Within this material, how many lines have the string "from" in them? The answer is a number, with nothing added.
══════════════════════════════
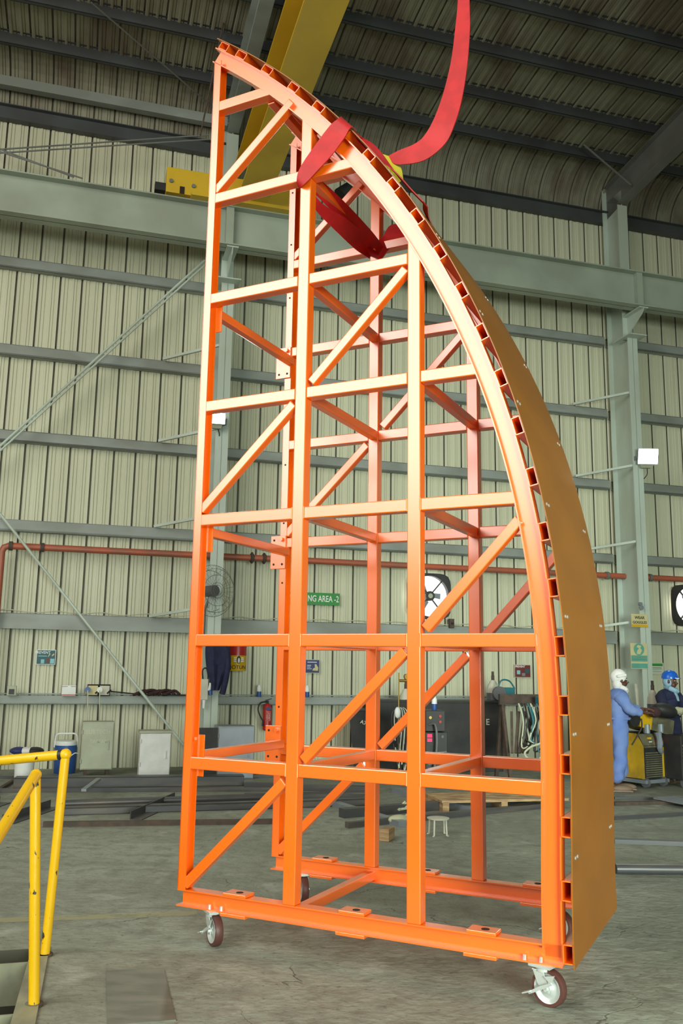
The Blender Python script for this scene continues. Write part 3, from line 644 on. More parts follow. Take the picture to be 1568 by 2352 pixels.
# wide grey cabinet behind the frame's left bay
c, w_, h = cabinet('metal_cabinet', 'low wide dull grey steel cabinet seen through the left frame bay', 497, 582, 1790, 1668, .42, M['galv'], 0)
mb = MB(); mb.box((-w_ - .36, -.02, 0), (-w_ - .01, .0, h - .02)); mb.obj('open_door', M['black'], c)
mb = MB(); mb.cyl((-w_ + .06, -.03, h * .55), (-w_ + .06, -.01, h * .55), .02, n=10); mb.obj('lock', M['rust'], c)
mb = MB(); mb.box((-w_ - .4, .05, h + .045), (.3, .35, h + .10)); tag(mb.obj('cardboard_sheet', mat('cardboard', (.22, .14, .08), .8)), 'brown cardboard piece lying on the low grey cabinet', 'cardboard').matrix_world = c.matrix_world
bpy.context.view_layer.update()
# cooler
s, q = sq(147, 1779); c = wthing('water_cooler', 'blue drum water cooler with white lid and raised handle beside grey cabinet', 'cooler', s, q - .2, 0)
h = wl(147, 1703, q)[1]; r = (wl(173, 1740, q)[0] - wl(120, 1740, q)[0]) / 2
mb = MB(); mb.lathe([(r * .93, 0), (r * .97, .05), (r, h * .5), (r, h * .86)], n=32); mb.obj('drum', M['blue'], c, smooth=True)
mb = MB(); mb.lathe([(r * .98, h * .86), (r * 1.0, h * .88), (r * .98, h * .98), (r * .8, h * 1.0)], n=32); mb.obj('lid', M['white'], c, smooth=True)
mb = MB(); mb.tube(catmull([(-r, -.02, h * .8), (-r * .98, -.04, h * 1.02), (-r * .8, -.06, h * 1.2), (0, -.06, h * 1.22), (r * .8, -.06, h * 1.2), (r * .98, -.04, h * 1.02), (r, -.02, h * .8)]), .014, 8); mb.obj('handle', M['white'], c, smooth=True)
mb = MB(); mb.tube(catmull([(.0, -r - .003, h * .56), (.04, -r - .001, h * .62), (.08, -r * .93, h * .56), (.14, -r * .82, h * .63), (.2, -r * .62, h * .60)]), .008, 6); mb.obj('script_mark', M['white'], c)
# paint pail with rags
s, q = sq(52, 1795); c = wthing('paint_pail', 'white plastic pail with blue and striped rags on top by the rail', 'pail', s, q - .15, 0)
r = (wl(76, 1780, q)[0] - wl(28, 1780, q)[0]) / 2; h = wl(50, 1738, q)[1]
mb = MB(); mb.lathe([(r * .9, 0), (r, h), (r * 1.04, h), (r * 1.04, h + .03), (r * .2, h + .035)], n=28); mb.obj('pail_body', M['white'], c, smooth=True)
for i, (x, m_) in enumerate(((-.09, 'dkblue'), (.03, 'whitecloth'), (.13, 'black'))):
    mb = MB(); mb.ell((x, -.02 * i, h + .07), (.13, .14, .055)); mb.obj('rag', M[m_], c, smooth=True)

# shelf things on the lowest girt
SH = 1.157
def onshelf(name, label, cat, U, group=None, q=.07): 
    s, _ = wl(U, 1600, q); return wthing(name, label, cat, s, q, SH, group)
def ub(U0, U1, q=.07): return (wl(U1, 1600, q)[0] - wl(U0, 1600, q)[0]) / 2
c = onshelf('switch_box', 'small grey socket box on the wall ledge at far left', 'switch box', 26); mb = MB(); mb.box((-.07, -.04, 0), (.07, .05, .15)); mb.obj('box_body', M['cabgrey'], c, bevel=.005); mb = MB(); mb.box((-.04, -.05, .02), (.04, -.04, .10)); mb.obj('socket', M['black'], c)
c = onshelf('carton', 'small white and red carton standing on the wall ledge', 'carton', 157); b = ub(141, 173); mb = MB(); mb.box((-b, -.05, 0), (b, .04, .165)); mb.obj('carton_body', M['white'], c)
for z0_, z1_, x0, x1 in ((.005, .025, -b, b), (.142, .15, -b, -.02), (.142, .15, .03, b)): mb = MB(); mb.box((x0, -.053, z0_), (x1, -.0505, z1_)); mb.obj('red_band', M['redp'], c)
c = onshelf('socket_board', 'board with two industrial sockets and plugged cables on the wall ledge', 'sockets', 226); b = ub(199, 252); mb = MB(); mb.box((-b, -.02, 0), (b, .0, .185)); mb.obj('back_board', M['hole'], c)
for x, m_ in ((-b * .52, 'cream'), (b * .5, 'cylw')):
    mb = MB(); mb.box((x - b * .42, -.06, .015), (x + b * .42, -.021, .165)); so = mb.obj('socket', M[m_], c, bevel=.004)
    mb = MB(); mb.cyl((x - .08, -.12, .10), (x - .08, -.06, .10), .045, n=16); mb.obj('plug', M['blue'] if x < 0 else M['white'], so, smooth=True)
    mb = MB(); mb.beam((x + .04, -.07, .04), (x + .10, -.07, .10), .02, .025); mb.obj('switch_lever', M['hole'], so)
    mb = MB(); mb.tube(catmull([(x - .08, -.12, .09), (x - .07, -.16, -.1), (x - .06, -.14, -.35), (x - .05, -.10, -.62)]), .009, 6); mb.obj('cable', M['hose'], so, smooth=True)
c = onshelf('coiled_cable', 'dark red and black bundle of cable lying on the wall ledge', 'cable', 360)
for i in range(7):
    x = -.26 + i * .08; mb = MB(); mb.tube(catmull([(x - .12, .0, .02), (x - .05, -.03, .05 + .02 * (i % 3)), (x + .07, .02, .09), (x + .15, -.02, .03)]), .024, 8); mb.obj('loop', M['cloth'], c, smooth=True)
mb = MB(); mb.tube(catmull([(-.9, -.02, .09), (-.6, -.03, .06), (-.2, -.02, .03), (.55, -.03, .02)]), .010, 6); mb.obj('cable_tail', M['cable'], c, smooth=True)
c = onshelf('spray_can', 'white and blue spray can on the ledge above the extinguisher', 'spray can', 594.5, 'spray cans on the wall ledge')
mb = MB(); mb.lathe([(.038, 0), (.04, .01), (.04, .09)], n=20); mb.obj('can_base', M['blue'], c, smooth=True)
mb = MB(); mb.lathe([(.04, .09), (.04, .16), (.028, .18), (.028, .20)], n=20); mb.obj('can_top', M['white'], c, smooth=True)
can = c
dup(can, W(wl(705, 1600, .07)[0], .07, SH), WA, 'white and blue spray can on the ledge right of the second post')
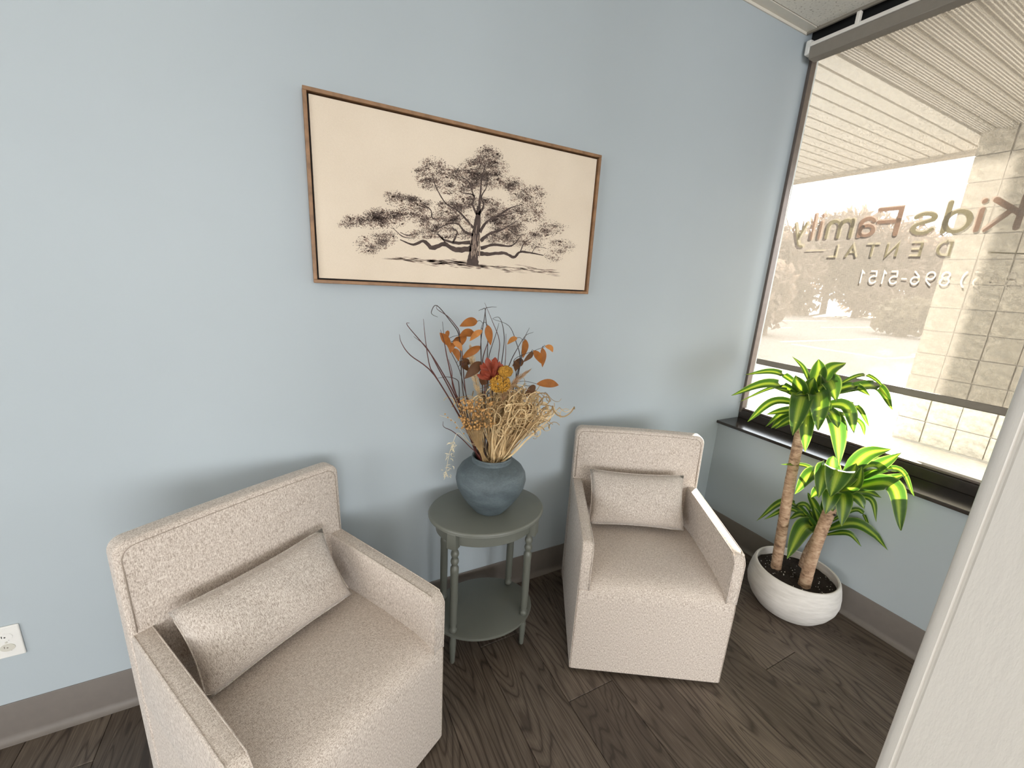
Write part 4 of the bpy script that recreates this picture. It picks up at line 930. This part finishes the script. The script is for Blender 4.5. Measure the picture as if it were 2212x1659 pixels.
def dleaf(parent, pts, wpx, dc, offs):
    # pts: picture positions base, mid, tip ; offs: distance towards the room's viewer side at mid and tip (m)
    ds = [dc, dc-offs[0], dc-offs[1]]; P3 = [at(a, b, d) for (a, b), d in zip(pts, ds)]
    width = wpx/FPX*ds[1]*1.02
    rad = P3[2]-P3[0]; rad.z = 0
    if rad.length < .02: rad = Vector((-AX_F[0], -AX_F[1], 0))
    side = Vector((0, 0, 1)).cross(rad).normalized()
    P3[0] = P3[0] + (Vector((0, 0, -.01)))
    path = cat_rom(P3, 9); n = len(path); vs, uvs = [], []
    for p in path: p.x = min(p.x, 2.405 if p.z < .775 else 2.57)
    for i, p in enumerate(path):
        t = (path[min(i+1, n-1)]-path[max(i-1, 0)]).normalized(); s = side-t*side.dot(t)
        # leaves turn their broad face a little to where they are seen from and to the light
        s.normalize(); v = (Vector(CAM)-p).normalized(); s2 = t.cross(v); 
        if s2.length > .15:
            s2.normalize(); s2 = s2 if s2.dot(s) > 0 else -s2; s = (s*.45+s2*.55).normalized()
        nn = s.cross(t)
        if nn.z < 0: nn = -nn
        f = i/(n-1); w = width*.5*(min(1, .38+1.9*f) if f < .33 else 1.0)*(max(0.015, 1-((f-.42)/.58)**2.2) if f > .42 else 1)
        wav = .05*width*math.sin(f*9+wpx)
        vs += [p-s*w+nn*(w*.22+wav), p-s*w*.5+nn*w*.05, p.copy(), p+s*w*.5+nn*w*.05, p+s*w+nn*(w*.22-wav)]; uvs += [(k/4, f*2) for k in range(5)]
        for q in vs[-5:]: q.x = min(q.x, 2.424 if q.z < .775 else 2.585)
    fs = [(i*5+k, i*5+k+1, (i+1)*5+k+1, (i+1)*5+k) for i in range(n-1) for k in range(4)]
    mb = MB(); mb.add(vs, fs); o = mb.build('leaf', m_leaf, parent, smooth=True)
    ul = o.data.uv_layers.new(name='UVMap')
    for li, l in enumerate(o.data.loops): ul.data[li].uv = uvs[l.vertex_index]
    return o
def cA(a, b): return (1560+.19892*a, 750+.19892*b)
D1 = depth_of(C1b); 
for (b_, m_, t_, w, o1, o2) in [((940,480),(600,275),(240,300),75,-.03,-.04), ((910,520),(520,395),(100,525),115,.0,.02), ((900,600),(840,440),(800,305),150,.03,.05), ((965,450),(1045,290),(1045,130),155,-.03,-.05), ((1060,430),(1175,240),(1345,170),130,-.03,-.05), ((970,420),(885,230),(760,100),50,-.04,-.06),
  ((900,470),(855,590),(765,960),205,.11,.13), ((1000,470),(1055,540),(1040,910),205,.12,.14), ((930,600),(915,790),(900,1140),150,.07,.09), ((1060,420),(1170,370),(1240,590),190,.09,.12), ((1100,520),(1400,425),(1610,530),110,.0,.0), ((1080,500),(1540,300),(1850,530),42,-.05,-.07),
  ((1100,500),(1650,420),(1850,680),120,-.02,-.03), ((1120,600),(1350,650),(1435,945),150,.05,.07), ((1150,600),(1450,640),(1600,870),65,.0,.0), ((1130,620),(1210,740),(1260,880),115,.07,.09), ((1080,640),(1235,830),(1270,1310),185,.02,.03), ((900,600),(560,590),(275,810),95,.02,.04), ((890,640),(680,690),(480,730),85,.05,.06),
  ((900,650),(680,710),(470,865),80,-.02,-.02), ((900,680),(680,780),(530,880),95,.02,.03), ((900,700),(720,800),(570,890),80,.05,.07), ((900,520),(600,430),(170,600),42,-.05,-.07), ((890,560),(720,480),(570,450),70,.02,.03), ((1120,640),(1480,800),(1550,960),60,-.04,-.05),
  ((980,520),(960,420),(1000,330),120,.03,.05), ((1000,560),(1060,440),(1110,400),120,.01,.02), ((950,620),(900,520),(800,520),90,.06,.08), ((1020,600),(1120,620),(1180,700),90,.06,.09), ((960,640),(980,720),(1000,850),90,.03,.04)]:
    dleaf(K1, [cA(*b_), cA(*m_), cA(*t_)], w*.19892, D1, (o1, o2))
D2 = depth_of(C2b)
for (b_, m_, t_, w, o1, o2) in [((1790,1045),(1745,1008),(1687,1003),11,-.02,-.02), ((1795,1050),(1757,1022),(1717,1067),30,.06,.08), ((1800,1040),(1783,1014),(1768,1076),36,.10,.13), ((1805,1040),(1812,1016),(1794,1074),52,.13,.16), ((1800,1060),(1796,1068),(1783,1111),32,.09,.10), ((1812,1058),(1822,1078),(1818,1137),32,.09,.11),
  ((1815,1045),(1868,985),(1925,970),32,.02,.05), ((1825,1040),(1888,1012),(1947,978),30,.05,.09), ((1815,1045),(1868,1010),(1905,988),28,.02,.0), ((1820,1035),(1880,1006),(1942,1018),22,.04,.09), ((1830,1040),(1935,1012),(1975,1072),15,.09,.16), ((1830,1055),(1925,1048),(1946,1146),40,.11,.17),
  ((1825,1070),(1880,1078),(1893,1128),13,.08,.12), ((1830,1050),(1895,1042),(1962,1022),24,.06,.11), ((1812,1060),(1850,1048),(1862,1008),28,.06,.07), ((1805,1050),(1797,1005),(1800,985),30,.0,.0), ((1800,1055),(1835,1030),(1850,1000),30,.03,.03), ((1795,1060),(1770,1060),(1752,1075),22,.05,.06), ((1815,1065),(1850,1075),(1868,1100),24,.07,.09), ((1808,1068),(1800,1080),(1798,1105),26,.05,.06), ((1820,1060),(1870,1062),(1905,1075),18,.03,.04)]:
    dleaf(K2, [b_, m_, t_], w, D2, (o1, o2))
D3 = depth_of(C3b)
for (b_, m_, t_, w, o1, o2) in [((1770,1135),(1700,1083),(1633,1126),15,.0,.02), ((1772,1140),(1710,1100),(1650,1122),13,.03,.04), ((1772,1145),(1742,1092),(1712,1098),13,-.02,-.03), ((1770,1150),(1735,1112),(1704,1122),15,.03,.05), ((1770,1148),(1738,1138),(1700,1207),36,.10,.14), ((1772,1145),(1762,1100),(1745,1064),22,.02,.03), ((1775,1145),(1782,1110),(1776,1078),24,.03,.03),
  ((1780,1142),(1852,1132),(1925,1186),25,.11,.17), ((1780,1152),(1832,1152),(1861,1181),13,.09,.11), ((1780,1130),(1862,1098),(1898,1148),11,.07,.10), ((1780,1138),(1858,1122),(1892,1147),12,.07,.10), ((1770,1155),(1768,1165),(1762,1185),14,.05,.06), ((1775,1140),(1765,1115),(1758,1095),16,.02,.02)]:
    dleaf(K3, [b_, m_, t_], w, D3, (o1, o2))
══════════════════════════════
## FINAL ANSWER
2